Tahlequah Daily Press

College Sports

June 10, 2014

Summers now about instruction for Sooners

A tradition developed every late July among college football coaches. They would meet the media en masse for the first time since April, but all questions regarding the current team’s health, fitness or work habits were quickly deflected.

An NCAA rule prevented coaches from attending any workouts with players in the summer months.

However, that changes for football on Monday. As long as the player is enrolled in summer classes, coaches can work with him for two hours a week.

OU coach Bob Stoops doesn’t believe the rule will alter his team’s summer routine. The conditioning program operated by sports enhancement director Jerry Schmidt will remain in place.

“I don’t want to change our conditioning, speed, strength training regiment. It’s been very positive for us,” Stoops said.

What Stoops envisions is using about 90 minutes for some extra football tutoring with younger players.

“To have meetings with freshmen or new guys to go over tape and teach a little bit of what you are allowed to do,” Stoops said. “They’ll be able to be coached up with terminology and what we are doing quicker with us helping them.”

Summer workouts have become mainstays in both football and basketball and most other sports over the last two decades. Long gone are the days of players going home for a two-month summer break.

“If you are going to compete at this level, it’s a year-round process,” Stoops said. “When I played however many years ago, you go home for the summer, paint houses, work out when you could and come back and still be OK; that’s not the way of the world now. You try and do that now and you’re not going to play. Someone else is going beat you out or you are going to get hurt.”

The offseason conditioning program has been a staple of OU’s program for all 15 of Stoops’ seasons as head coach. But it was strictly run by the strength and conditioning coaches. Football coaches, including Stoops, could not interact or observe the workouts.

The NCAA amended the rule for basketball coaches last year. What OU men’s basketball coach Lon Kruger noticed was the practice time wasn’t necessarily immensely beneficial to players on the court. But the relationship with the coaching staff improved.

“You’re around them two or three times a week in a way you wouldn’t be otherwise just in conversation and checking on how things are going on campus and back home,” he said. “Just the opportunity to see them more frequently is as much of a bonus as the basketball part of it is.”

OU women’s coach Sherri Coale is looking forward to that beginning this week.
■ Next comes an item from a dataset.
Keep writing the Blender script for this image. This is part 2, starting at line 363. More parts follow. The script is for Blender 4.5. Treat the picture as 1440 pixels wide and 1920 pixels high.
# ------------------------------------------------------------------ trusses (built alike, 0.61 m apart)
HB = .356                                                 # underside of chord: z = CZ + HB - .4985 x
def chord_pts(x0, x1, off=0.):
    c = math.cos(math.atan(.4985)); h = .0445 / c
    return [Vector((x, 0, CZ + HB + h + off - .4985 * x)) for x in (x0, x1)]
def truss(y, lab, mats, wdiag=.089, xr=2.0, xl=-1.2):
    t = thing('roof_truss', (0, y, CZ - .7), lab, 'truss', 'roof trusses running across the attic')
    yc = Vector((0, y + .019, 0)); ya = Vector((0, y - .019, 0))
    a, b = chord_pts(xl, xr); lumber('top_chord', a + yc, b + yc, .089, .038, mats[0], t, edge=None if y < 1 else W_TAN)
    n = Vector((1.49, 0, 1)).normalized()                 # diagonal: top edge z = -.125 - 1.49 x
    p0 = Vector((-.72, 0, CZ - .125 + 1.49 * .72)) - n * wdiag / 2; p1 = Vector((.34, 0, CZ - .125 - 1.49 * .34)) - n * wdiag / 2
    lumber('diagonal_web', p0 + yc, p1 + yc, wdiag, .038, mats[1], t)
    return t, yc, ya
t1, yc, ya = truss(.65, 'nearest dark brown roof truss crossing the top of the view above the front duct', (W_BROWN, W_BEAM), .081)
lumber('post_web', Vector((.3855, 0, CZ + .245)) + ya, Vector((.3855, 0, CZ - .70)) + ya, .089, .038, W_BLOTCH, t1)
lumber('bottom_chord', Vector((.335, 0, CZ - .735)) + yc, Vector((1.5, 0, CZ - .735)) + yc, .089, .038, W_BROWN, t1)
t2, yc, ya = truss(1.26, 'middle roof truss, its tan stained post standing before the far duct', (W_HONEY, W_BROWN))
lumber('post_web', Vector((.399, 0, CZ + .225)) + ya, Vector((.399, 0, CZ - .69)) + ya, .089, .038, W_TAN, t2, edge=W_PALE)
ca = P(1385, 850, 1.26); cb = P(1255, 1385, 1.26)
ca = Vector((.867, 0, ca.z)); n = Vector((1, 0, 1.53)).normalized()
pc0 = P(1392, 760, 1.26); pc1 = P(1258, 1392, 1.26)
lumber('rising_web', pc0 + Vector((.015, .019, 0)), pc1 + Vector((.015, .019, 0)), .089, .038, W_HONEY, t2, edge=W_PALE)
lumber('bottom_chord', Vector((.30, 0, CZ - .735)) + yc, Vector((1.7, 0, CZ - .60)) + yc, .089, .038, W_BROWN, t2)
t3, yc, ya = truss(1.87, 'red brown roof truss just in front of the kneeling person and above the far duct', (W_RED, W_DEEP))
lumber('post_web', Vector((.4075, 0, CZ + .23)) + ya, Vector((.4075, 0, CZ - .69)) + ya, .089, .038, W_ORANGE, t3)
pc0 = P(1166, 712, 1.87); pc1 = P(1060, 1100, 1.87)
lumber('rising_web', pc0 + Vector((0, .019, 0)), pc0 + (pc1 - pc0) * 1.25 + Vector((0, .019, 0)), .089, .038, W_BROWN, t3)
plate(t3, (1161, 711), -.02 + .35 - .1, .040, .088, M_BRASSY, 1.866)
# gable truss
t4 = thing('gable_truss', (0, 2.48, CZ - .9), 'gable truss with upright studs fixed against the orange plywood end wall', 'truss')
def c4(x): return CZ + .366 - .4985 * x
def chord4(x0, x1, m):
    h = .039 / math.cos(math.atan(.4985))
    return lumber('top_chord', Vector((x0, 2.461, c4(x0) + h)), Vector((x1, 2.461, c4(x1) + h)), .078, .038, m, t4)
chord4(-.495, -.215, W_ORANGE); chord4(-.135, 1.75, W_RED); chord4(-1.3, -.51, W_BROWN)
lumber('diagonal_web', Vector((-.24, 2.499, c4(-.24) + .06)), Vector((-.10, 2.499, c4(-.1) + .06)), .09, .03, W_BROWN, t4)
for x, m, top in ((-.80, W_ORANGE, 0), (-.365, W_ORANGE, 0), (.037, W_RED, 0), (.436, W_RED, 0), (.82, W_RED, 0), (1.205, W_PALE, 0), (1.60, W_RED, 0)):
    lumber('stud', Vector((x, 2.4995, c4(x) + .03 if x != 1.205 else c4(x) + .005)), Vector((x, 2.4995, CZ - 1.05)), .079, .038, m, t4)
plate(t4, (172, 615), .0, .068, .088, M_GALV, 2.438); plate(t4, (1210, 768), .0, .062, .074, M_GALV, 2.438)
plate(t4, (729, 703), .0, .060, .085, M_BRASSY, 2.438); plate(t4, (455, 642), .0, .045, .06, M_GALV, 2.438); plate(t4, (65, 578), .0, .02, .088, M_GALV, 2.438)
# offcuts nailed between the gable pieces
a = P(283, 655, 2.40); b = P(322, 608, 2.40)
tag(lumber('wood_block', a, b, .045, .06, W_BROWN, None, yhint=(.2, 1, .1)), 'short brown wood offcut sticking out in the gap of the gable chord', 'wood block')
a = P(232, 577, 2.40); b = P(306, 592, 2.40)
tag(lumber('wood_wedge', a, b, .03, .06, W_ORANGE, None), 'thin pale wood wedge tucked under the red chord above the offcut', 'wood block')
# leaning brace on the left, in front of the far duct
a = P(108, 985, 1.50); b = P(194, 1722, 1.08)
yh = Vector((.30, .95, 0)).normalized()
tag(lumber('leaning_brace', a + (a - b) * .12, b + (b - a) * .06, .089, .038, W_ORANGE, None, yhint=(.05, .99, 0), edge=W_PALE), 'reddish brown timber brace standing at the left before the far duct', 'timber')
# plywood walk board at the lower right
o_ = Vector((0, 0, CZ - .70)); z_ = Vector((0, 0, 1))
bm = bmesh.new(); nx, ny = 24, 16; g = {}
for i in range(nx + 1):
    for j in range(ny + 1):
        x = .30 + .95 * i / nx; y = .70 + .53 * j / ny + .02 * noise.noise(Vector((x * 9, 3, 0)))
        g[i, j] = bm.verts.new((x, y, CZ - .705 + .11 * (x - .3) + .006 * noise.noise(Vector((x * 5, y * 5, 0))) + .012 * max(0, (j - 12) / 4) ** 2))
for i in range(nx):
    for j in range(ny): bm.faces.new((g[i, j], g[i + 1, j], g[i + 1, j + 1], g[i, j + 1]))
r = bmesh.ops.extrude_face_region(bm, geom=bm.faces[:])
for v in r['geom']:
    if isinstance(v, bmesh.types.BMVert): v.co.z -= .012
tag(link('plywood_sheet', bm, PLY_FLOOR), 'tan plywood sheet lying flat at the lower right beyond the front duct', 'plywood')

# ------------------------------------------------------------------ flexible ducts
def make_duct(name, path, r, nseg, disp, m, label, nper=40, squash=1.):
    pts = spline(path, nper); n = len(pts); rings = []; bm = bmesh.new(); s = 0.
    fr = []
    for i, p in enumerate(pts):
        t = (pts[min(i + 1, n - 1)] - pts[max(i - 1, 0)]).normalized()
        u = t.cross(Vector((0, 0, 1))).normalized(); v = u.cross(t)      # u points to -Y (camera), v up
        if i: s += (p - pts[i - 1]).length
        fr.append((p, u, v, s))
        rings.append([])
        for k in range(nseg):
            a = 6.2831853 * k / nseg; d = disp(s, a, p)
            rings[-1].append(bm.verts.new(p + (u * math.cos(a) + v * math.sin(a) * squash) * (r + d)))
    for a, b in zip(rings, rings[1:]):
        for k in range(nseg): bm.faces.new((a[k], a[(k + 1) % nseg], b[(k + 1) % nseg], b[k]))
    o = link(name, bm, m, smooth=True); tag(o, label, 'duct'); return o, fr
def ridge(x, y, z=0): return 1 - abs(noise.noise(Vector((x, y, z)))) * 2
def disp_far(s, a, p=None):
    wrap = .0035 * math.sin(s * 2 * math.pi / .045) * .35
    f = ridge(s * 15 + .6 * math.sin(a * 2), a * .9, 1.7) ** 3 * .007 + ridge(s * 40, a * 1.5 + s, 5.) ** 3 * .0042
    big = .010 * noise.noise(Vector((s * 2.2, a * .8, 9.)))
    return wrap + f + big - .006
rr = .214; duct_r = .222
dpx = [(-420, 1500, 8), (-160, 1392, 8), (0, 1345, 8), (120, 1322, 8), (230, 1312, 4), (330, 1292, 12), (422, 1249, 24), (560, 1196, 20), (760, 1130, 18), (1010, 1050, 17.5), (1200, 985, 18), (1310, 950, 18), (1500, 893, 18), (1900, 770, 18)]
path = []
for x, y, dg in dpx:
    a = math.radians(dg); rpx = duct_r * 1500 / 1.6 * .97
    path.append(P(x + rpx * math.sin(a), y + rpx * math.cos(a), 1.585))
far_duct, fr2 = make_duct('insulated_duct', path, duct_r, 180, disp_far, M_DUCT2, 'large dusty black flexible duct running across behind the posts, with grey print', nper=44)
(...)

She spent much of last summer coaching Team USA in the World University Games in Russia.

Coale has signed five freshmen for this coming season’s team. This an opportunity to build a relationship with them that otherwise would’ve had to wait until the fall semester.

“You get to know kids in a way that’s a little less intimidating than just sitting in an office and having a conversation,” she said. “You get to develop a relationship.”

Stoops wants to use that additional time in the same manner. He wants to be in the weight room when his guys are working out to encourage. Stoops also wants to be there when discipline is needed.

“I was out there a couple of years ago to run three or four guys for missing multiple classes and was told I’m not allowed to,” he said. “… I wanted to head that off by giving them some punishment by running, but found out I’m not allowed to do that. So now, because of class issues and things like that, I can be there. I can say ‘wait a minute, you’ve missed two classes this week, what’s going on?’ All right, if you’d rather do some running rather than go to class … those kinds of things seem to be common sense. But they haven’t been.”

It also means when Stoops arrives in Dallas next month for Big 12 Football Media Days, he no longer has to evade questions about his team’s offseason work for fear of an NCAA reprisal. No one should be in the dark anymore.